Nasz rodak spędza ostatnie chwile na wolności?

Nasz rodak spędza ostatnie chwile na wolności?

Wracamy do sprawy brutalnego linczu na bezdomnym Krzysztofie Malinowskim. Jeden z oskarżonych o skatowanie ofiary, które doprowadziło do jej zgonu, został we wtorek zwolniony przez sąd. 39-letni Robert N. może wyjść na wolność. Pytanie na jak długo.
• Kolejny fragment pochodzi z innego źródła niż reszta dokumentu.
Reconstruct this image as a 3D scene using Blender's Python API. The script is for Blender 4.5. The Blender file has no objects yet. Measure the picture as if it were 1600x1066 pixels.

Przypomnijmy, 24 sierpnia 2020 roku przechodzień idący ze swoim psem na spacer odnalazł w wodzie ciało brutalnie pobitego człowieka, owinięte w tropik namiotu. Ofiara była w stanie krytycznym, ale jeszcze żyła. Lekarze starali się uratować jej życie, niestety przegrali tę heroiczną walkę. Uraz mózgu okazał się zbyt duży.

 

Polacy Polakowi

Śledztwo wykazało, iż ofiarą był bezdomny, który mieszkał w pobliskim obozowisku i na co dzień poruszał się o kulach. Oprawcami Krzysztofa mieli być dwaj inni bezdomni z tego samego „campingu” Robert N. i Łukasz U. To oni mieli brutalnie pobić ofiarę, zabierając jej najpierw kule, by nie mogła ani uciec, ani się bronić.  Obaj bezdomni, z racji ciążących na nich zarzutów, trafili do aresztu.

 

Proces

Proces oskarżonych o zabójstwo toczy się już od dłuższego czasu. Jest on wyjątkowo trudny dla sądu. Problemem nie jest tyle bariera językowa, ale świadkowie, którzy często składają sprzeczne zeznania. Wielu z nich jest również mało wiarygodnych z racji na ich uzależnienie od narkotyków czy alkoholu. Wiążące mogą się więc okazać nieliczne dowody rzeczowe.

 

Mowy końcowe

W końcu jednak, kilka dni temu, przed sądem miały miejsce mowy końcowe stron. Prokurator domaga się 12 lat pozbawienia wolności dla obu oskarżonych. Obrona chce uniewinnienia N. Adwokat wskazuje, iż obciążające klienta zeznania nie są wiarygodne, pojawiają się również potężne wątpliwości w sprawie, dlatego też domaga się uniewinnienia od postawionych zarzutów.

 

Ostatnie dni na wolności?

Jak do sprawy podejdzie sąd i czy wyda wyroki skazujące? O tym przekonamy się 8 sierpnia. Wcześniej jednak, 21 czerwca, wydał on decyzję o zniesieniu środka zapobiegawczego w przypadku Roberta N. Polak może wyjść z aresztu. Otwartym pytaniem pozostaje jednak na jak długo?
Z jednej strony zwolnienie może wskazywać, iż sędzia przychyla się do punktu widzenia obrony i nie widząc winy oskarżonego, chce skrócić mu niepotrzebną odsiadkę. Z drugiej jednak, zarówno śledztwo jak i merytoryczny proces zostały już zakończone. Podejrzany nie może więc mataczyć, wpływać na świadków czy ukrywać dowodów. Ten, nieco ponad miesiąc wolności to zaś czas na załatwienie wszystkich bieżących spraw. Sęk jednak w tym, iż niderlandzki wymiar sprawiedliwości zwykle nie ma w zwyczaju uwalniać oskarżonych o ciężkie przestępstwa, którzy dodatkowo są bezdomni. Ludzie ci bowiem mogą bardzo łatwo zniknąć. To zaś sugerowałoby, iż jednak sąd skłaniałby się ku słowom obrony. Czy tak jednak faktycznie jest przekonamy się za nieco ponad miesiąc.